Records from a dataset:
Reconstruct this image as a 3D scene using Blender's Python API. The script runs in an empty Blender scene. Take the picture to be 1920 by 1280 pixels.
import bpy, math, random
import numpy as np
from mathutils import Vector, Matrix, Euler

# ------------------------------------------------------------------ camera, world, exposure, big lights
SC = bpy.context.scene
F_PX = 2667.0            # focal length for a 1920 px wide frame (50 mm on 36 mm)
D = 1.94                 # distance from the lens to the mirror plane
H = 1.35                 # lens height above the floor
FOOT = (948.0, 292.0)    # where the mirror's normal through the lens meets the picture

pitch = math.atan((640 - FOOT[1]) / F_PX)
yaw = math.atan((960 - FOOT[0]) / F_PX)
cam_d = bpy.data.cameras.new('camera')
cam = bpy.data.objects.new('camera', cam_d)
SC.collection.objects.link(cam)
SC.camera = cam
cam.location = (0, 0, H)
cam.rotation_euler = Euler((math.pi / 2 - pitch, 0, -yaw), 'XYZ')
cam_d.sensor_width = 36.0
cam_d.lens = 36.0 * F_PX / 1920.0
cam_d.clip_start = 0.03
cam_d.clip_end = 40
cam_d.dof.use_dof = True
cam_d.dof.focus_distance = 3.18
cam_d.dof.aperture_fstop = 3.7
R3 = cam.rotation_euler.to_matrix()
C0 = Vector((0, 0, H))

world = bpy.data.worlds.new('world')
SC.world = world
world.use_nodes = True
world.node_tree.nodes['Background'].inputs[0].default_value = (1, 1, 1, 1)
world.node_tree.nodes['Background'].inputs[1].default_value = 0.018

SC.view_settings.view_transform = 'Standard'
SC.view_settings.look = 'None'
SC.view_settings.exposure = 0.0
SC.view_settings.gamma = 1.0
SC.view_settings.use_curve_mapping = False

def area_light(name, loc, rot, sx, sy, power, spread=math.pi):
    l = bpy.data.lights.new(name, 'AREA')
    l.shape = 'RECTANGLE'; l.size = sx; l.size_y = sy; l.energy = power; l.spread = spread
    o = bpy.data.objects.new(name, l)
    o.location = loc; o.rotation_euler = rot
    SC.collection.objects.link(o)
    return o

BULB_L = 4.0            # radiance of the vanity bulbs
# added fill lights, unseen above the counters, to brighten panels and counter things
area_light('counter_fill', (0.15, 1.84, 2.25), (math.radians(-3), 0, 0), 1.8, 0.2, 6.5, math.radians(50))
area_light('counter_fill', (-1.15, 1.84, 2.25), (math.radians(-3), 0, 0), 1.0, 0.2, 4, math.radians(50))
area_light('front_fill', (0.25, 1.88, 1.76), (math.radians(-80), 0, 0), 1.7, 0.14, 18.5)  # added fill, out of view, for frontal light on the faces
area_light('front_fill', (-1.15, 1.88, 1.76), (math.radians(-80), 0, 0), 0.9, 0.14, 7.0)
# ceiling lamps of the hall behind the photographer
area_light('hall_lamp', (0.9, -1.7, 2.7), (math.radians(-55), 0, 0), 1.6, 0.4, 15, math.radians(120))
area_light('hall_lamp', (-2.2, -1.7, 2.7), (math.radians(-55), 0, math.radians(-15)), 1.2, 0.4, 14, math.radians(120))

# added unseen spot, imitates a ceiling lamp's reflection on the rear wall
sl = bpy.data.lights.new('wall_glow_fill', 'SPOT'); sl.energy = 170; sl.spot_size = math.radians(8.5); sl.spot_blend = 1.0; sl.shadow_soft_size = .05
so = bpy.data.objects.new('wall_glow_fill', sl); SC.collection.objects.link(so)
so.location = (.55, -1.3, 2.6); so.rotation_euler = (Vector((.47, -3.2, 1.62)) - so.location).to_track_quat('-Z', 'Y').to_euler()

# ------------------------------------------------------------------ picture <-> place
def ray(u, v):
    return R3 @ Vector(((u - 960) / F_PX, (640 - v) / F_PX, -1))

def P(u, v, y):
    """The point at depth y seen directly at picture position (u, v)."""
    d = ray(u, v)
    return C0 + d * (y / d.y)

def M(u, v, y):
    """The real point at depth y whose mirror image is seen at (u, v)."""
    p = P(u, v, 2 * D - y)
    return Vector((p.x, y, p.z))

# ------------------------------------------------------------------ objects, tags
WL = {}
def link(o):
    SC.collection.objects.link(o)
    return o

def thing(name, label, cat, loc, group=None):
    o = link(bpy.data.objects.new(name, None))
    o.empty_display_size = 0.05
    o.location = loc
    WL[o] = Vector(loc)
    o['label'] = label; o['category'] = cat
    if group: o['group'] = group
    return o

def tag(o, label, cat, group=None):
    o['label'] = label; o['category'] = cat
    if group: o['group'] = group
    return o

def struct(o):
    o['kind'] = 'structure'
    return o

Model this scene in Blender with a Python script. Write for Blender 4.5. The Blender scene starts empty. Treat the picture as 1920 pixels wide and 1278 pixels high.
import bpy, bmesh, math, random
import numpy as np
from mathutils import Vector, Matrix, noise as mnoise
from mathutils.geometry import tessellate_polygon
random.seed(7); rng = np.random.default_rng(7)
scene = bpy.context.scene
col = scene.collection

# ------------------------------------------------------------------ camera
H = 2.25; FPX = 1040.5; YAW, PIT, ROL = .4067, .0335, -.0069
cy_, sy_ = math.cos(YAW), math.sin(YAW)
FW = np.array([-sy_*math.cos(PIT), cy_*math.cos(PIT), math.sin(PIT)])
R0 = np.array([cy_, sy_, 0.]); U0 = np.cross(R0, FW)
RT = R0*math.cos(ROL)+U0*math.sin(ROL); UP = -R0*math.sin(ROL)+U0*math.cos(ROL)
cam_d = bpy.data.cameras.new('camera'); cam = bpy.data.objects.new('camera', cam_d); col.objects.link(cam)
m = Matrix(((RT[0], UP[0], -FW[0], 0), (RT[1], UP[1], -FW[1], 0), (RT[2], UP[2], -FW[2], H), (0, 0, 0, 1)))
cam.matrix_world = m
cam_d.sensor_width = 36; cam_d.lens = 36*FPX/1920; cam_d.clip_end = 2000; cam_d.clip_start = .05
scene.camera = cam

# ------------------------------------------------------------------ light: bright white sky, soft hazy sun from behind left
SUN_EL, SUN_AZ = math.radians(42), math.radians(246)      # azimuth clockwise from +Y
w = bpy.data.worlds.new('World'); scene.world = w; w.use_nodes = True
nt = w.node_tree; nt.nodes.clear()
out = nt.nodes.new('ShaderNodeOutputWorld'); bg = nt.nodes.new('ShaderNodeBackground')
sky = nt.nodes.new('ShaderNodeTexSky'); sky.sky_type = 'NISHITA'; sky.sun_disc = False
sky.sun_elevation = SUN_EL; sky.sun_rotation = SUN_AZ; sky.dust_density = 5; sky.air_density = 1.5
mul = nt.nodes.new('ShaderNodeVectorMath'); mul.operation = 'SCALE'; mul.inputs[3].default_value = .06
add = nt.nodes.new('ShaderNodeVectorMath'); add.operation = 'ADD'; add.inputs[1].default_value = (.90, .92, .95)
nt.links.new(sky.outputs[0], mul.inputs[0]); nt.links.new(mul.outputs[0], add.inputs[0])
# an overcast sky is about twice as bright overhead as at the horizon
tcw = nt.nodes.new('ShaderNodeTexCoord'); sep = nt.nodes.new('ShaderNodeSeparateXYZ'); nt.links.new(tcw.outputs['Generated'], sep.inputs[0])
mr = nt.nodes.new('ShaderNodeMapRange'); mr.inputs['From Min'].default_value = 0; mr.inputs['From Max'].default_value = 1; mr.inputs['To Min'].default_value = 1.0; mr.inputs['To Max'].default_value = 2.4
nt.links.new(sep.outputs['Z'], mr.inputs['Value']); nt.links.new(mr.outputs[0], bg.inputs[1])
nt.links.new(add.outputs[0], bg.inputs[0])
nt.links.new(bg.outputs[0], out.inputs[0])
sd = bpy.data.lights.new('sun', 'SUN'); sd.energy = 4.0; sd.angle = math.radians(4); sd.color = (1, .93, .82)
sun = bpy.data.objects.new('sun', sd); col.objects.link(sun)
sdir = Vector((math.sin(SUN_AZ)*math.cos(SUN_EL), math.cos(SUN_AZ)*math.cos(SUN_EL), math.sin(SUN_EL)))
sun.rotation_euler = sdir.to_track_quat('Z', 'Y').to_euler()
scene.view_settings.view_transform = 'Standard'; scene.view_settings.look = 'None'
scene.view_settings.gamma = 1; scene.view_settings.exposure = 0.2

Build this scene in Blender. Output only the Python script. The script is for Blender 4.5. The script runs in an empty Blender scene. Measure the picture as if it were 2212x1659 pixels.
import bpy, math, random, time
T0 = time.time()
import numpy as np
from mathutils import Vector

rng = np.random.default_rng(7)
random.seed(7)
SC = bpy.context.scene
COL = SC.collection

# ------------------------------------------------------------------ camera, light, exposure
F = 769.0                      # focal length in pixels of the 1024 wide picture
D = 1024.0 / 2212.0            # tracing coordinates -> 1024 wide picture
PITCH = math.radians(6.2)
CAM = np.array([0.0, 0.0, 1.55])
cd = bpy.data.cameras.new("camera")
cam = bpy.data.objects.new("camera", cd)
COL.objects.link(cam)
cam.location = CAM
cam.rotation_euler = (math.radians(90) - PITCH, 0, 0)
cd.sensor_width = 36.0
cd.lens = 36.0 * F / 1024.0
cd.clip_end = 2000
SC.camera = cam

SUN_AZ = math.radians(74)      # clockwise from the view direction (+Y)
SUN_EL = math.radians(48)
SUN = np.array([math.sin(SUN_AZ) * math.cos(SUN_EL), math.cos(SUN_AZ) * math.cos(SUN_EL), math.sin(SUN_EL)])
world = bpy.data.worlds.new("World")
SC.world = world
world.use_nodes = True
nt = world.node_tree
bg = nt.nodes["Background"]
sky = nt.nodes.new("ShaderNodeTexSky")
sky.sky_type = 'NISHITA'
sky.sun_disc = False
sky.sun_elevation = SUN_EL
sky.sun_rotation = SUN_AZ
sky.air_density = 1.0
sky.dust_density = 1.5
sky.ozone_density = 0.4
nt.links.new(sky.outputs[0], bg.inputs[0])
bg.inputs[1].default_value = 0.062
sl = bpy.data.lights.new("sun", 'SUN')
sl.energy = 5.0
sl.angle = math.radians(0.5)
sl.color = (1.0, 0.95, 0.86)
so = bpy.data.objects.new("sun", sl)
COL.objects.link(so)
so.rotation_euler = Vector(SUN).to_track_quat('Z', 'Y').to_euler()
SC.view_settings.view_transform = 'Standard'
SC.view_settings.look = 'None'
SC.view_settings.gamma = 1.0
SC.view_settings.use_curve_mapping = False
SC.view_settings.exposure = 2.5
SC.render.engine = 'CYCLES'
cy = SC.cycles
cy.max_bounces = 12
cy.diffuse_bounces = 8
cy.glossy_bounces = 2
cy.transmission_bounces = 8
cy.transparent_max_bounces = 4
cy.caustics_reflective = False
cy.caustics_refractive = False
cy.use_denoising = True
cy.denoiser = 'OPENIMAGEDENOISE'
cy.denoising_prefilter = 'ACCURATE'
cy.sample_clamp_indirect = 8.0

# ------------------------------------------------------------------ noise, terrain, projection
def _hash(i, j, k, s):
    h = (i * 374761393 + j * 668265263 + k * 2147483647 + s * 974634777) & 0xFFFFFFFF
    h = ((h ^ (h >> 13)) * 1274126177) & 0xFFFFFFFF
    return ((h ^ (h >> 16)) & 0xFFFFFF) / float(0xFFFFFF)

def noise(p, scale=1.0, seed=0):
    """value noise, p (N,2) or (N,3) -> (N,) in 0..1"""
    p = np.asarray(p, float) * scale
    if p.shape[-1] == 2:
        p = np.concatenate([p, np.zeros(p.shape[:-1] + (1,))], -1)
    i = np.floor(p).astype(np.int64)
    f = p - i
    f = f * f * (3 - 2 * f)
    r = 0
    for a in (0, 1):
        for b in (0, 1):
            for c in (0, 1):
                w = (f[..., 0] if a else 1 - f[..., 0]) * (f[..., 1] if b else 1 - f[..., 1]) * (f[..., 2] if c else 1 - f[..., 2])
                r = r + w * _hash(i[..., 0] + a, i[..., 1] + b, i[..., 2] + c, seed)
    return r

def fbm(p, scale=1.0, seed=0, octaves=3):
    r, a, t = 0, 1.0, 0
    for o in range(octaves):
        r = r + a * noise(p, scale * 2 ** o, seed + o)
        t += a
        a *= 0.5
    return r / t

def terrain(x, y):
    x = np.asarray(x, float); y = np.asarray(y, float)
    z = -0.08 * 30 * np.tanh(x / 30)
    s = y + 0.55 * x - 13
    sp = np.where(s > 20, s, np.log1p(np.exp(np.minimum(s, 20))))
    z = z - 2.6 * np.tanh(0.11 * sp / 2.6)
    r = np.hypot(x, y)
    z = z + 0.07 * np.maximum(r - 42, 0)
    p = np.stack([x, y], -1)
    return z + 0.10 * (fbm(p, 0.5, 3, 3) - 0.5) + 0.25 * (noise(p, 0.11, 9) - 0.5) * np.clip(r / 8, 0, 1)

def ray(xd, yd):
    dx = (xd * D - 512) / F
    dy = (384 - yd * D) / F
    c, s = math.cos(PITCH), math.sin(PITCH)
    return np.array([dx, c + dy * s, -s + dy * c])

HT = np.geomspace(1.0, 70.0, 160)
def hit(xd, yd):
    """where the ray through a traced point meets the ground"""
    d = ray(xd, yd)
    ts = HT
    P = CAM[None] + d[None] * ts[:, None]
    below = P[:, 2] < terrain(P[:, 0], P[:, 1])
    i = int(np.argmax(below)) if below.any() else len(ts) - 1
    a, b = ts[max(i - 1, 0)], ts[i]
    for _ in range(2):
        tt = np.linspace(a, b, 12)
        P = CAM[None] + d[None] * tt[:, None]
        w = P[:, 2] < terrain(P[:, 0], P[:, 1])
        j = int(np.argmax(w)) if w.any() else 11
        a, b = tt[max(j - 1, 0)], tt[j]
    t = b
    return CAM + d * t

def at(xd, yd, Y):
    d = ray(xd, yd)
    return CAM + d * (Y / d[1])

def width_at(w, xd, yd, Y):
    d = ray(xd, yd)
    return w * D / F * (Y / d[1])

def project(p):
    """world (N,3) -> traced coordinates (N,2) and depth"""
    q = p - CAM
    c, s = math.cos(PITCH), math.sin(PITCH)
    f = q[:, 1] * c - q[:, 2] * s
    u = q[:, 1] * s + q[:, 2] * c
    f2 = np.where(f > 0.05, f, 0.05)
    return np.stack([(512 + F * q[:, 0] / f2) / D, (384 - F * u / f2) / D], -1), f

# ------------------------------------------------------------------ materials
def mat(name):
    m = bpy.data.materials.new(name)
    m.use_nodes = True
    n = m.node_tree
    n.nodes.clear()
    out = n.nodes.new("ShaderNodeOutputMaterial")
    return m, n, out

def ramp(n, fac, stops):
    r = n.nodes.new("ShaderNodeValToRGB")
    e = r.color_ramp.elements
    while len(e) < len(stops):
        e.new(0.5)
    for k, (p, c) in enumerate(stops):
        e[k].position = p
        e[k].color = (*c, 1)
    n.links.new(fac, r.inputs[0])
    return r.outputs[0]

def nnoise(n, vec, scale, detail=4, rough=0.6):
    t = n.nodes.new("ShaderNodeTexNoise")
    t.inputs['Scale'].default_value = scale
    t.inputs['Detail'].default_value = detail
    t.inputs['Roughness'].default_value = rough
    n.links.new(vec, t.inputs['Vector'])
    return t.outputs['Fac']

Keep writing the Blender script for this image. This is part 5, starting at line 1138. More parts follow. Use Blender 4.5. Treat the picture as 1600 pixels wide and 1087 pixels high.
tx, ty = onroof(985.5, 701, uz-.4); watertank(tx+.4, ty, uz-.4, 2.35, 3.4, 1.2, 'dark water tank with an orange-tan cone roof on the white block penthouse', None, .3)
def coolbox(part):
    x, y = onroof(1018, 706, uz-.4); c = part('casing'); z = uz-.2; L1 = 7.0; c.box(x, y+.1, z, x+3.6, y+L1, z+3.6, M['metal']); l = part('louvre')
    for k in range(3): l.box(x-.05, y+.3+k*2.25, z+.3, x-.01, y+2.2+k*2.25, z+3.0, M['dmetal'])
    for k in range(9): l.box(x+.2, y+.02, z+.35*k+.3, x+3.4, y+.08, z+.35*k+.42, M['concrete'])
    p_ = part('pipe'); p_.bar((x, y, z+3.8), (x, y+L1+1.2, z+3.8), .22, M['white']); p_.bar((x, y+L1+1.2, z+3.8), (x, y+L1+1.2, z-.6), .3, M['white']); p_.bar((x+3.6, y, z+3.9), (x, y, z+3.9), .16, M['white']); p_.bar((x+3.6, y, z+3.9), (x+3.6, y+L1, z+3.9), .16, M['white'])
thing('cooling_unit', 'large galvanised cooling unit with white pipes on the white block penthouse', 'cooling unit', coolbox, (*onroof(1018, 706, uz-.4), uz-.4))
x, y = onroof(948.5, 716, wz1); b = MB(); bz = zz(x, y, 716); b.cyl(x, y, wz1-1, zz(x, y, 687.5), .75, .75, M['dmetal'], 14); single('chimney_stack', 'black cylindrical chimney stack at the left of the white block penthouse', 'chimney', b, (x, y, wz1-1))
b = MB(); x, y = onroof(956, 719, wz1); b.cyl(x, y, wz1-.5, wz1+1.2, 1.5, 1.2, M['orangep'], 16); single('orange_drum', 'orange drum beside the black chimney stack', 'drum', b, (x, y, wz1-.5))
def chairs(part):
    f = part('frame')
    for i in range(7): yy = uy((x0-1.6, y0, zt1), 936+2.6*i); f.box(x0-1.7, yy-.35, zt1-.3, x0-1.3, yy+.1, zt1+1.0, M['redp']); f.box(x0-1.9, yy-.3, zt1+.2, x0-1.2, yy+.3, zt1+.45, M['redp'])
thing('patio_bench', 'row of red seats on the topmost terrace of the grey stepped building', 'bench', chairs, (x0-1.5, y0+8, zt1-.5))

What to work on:
Filter lines by "Treat" and return each hit.

Result of this task:
Model this scene in Blender with a Python script. Write for Blender 4.5. The Blender scene starts empty. Treat the picture as 1920 pixels wide and 1278 pixels high.
Keep writing the Blender script for this image. This is part 5, starting at line 1138. More parts follow. Use Blender 4.5. Treat the picture as 1600 pixels wide and 1087 pixels high.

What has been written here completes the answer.